1. Dinding counterfort
Dinding ini adalah dinding yang terdiri dari dinding beton bertulang yang
terdapat tambahan penahan dari beton atau skur sebagai tambahan dalam
menahan gerakan tanah.
1. Dinding angker
Merupakan struktur yang terdiri dari dari dinding beton yang diangker oleh
batangan besi,baja,atau kabel prategang yang dinjeksi kedalam lapisan
tanah keras yang kemudian dikakukan dengan semen pada bagian ujung dari
angker.
(Sumber: Google,2012)
Gambar 2.24. Jenis-jenis dinding penahan
1. Tiang-tiang atau kaison
Metode perbaiakan ini adalah dengan menanamkan tiang-tiang atau kaison
yang terbuat beton pada tanah secara bersusun agar terbentuk dinding
penahan yang berfungsi sebagai penahan tekanan tanah lateral yang dapat
melongsorkan lereng.
(Sumber: Hardiyatmo,2006)
Gambar 2.25. Perbaikan dengan tiang-tiang atau kaison
2.5.4. Pembongkaran dan Pemindahan
Proses ini digunakan untuk lereng buatan, yaitu dengan membongkar atau
mengganti material penyusun lereng dengan material yang lebih ringan. Hal
ini dapat mereduksi gaya-gaya yang menggerakkan tanah untuk longsor.
(Sumber: Hardiyatmo,2006)
Gambar 2.26. Contoh pembongkaran lereng
2.5.5. Perlindungan Permukaan Lereng
Perlindungan permukaan lereng dimaksudkan untuk mencegah terjadinya
infiltrasi air hujan ke tubuh lereng yang dapat mengakibatkan kelongsoran.
Perlindungan permukaan lereng meliputi.
1. Shotcrete atau plester chunam
Shotcrete adalah perlindungan lereng dengan pelapisan beton pada lereng.

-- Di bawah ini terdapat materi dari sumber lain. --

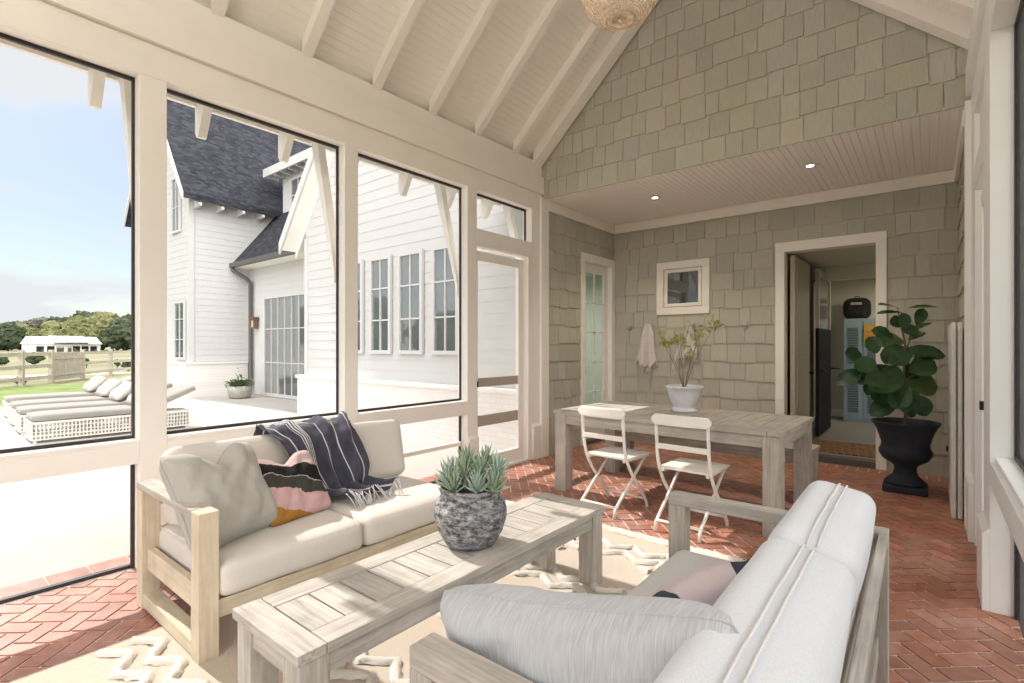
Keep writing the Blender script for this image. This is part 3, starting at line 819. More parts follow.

Campuran beton harus diuji di laboratorium untuk kesesuaian kuat tekannya.
Plester Chunan adalah tanah yang dicampur dengan semen kapur untuk
memplester permukaan galian supaya terlindung dari erosi dan infiltrasi.
Namun penggunaan cara ini maksimal pada ketinggian lereng maksimum 3
meter.
(Sumber: Hardiyatmo,2006)
Gambar 2.27. Shotcrete
1. Pasangan batu (masonry blocks) atau rip-rap
Konstruksi ini merupakan susunan batu disusun dipermukaan lereng untuk
melindungi lereng dari erosi dan pelapukan.
(Sumber: Hardiyatmo,2006)
Gambar 2.28. Pasangan batu atau rip-rap
2.5.6. Pengontrolan Drainase dan Rembesan
Infiltrasi air hujan kedalam lereng akan membuat ketidakstabilan lereng.
Usaha yang dapat dilakukan adalah mengalirkan air pada permukaan lereng
dengan sistem drainase. Salah satu sistem drainase yang digunakan untuk
mengalirkan air permukaan agar tidak terjadi infiltrasi air ke tubuh lereng
adalah drainase pemotong rembesan (Cut-off drain).